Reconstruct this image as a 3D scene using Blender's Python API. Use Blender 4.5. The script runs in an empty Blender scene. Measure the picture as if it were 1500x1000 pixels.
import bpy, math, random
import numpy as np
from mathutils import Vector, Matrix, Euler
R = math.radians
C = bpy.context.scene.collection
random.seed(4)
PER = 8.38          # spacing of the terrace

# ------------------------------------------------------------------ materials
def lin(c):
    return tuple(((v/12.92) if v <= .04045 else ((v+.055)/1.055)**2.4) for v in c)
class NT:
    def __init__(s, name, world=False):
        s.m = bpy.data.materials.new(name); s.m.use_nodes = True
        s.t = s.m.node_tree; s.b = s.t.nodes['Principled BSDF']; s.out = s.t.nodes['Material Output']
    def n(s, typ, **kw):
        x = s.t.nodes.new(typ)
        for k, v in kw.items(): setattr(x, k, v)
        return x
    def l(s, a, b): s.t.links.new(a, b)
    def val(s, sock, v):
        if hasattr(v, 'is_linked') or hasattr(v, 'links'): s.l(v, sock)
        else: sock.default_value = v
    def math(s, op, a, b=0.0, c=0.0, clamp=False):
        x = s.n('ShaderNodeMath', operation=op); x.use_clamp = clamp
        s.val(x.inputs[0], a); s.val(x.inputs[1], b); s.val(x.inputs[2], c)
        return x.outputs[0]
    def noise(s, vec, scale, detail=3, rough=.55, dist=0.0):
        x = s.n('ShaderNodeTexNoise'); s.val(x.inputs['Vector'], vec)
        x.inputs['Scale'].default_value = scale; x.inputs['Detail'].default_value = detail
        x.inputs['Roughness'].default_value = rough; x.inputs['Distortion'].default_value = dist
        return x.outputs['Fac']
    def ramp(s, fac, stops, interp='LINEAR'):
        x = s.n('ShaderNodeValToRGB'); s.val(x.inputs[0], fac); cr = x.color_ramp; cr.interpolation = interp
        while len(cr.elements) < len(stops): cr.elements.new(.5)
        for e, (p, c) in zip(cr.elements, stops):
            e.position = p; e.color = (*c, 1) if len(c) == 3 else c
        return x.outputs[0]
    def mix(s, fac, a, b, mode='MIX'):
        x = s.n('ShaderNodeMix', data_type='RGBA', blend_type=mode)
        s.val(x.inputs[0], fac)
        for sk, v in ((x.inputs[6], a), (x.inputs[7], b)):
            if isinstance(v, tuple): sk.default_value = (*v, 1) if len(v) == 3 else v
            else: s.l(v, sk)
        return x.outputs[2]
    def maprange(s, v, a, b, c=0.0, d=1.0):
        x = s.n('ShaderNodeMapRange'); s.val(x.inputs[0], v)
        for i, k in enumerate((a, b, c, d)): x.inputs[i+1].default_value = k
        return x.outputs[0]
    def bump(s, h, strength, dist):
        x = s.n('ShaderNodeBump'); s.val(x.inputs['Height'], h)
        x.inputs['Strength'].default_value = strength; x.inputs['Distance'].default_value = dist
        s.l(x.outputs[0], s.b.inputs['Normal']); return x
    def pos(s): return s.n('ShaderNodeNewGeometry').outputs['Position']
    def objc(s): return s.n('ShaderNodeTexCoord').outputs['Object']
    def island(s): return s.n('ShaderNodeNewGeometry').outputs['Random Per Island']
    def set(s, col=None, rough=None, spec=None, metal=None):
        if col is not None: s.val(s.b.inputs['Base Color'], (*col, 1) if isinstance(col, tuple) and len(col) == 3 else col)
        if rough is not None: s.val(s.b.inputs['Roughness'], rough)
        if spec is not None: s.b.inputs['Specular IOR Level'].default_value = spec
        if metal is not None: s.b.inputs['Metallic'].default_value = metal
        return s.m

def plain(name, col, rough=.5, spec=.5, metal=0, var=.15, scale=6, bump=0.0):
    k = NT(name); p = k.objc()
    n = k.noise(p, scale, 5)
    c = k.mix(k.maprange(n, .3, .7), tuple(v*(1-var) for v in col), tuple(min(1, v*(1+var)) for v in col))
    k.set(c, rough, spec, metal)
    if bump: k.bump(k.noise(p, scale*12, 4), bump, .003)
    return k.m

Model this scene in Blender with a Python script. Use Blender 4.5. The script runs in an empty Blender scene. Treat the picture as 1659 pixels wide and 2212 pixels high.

▬▬▬▬▬▬▬▬▬▬

◆ YOUR INSTRUCTIONS ◆
Using the material above, quote the first line and each line after it, stopping at and including the line that holds "of the terrace".

◆ SOLUTION TO THIS TASK ◆
Reconstruct this image as a 3D scene using Blender's Python API. Use Blender 4.5. The script runs in an empty Blender scene. Measure the picture as if it were 1500x1000 pixels.
import bpy, math, random
import numpy as np
from mathutils import Vector, Matrix, Euler
R = math.radians
C = bpy.context.scene.collection
random.seed(4)
PER = 8.38          # spacing of the terrace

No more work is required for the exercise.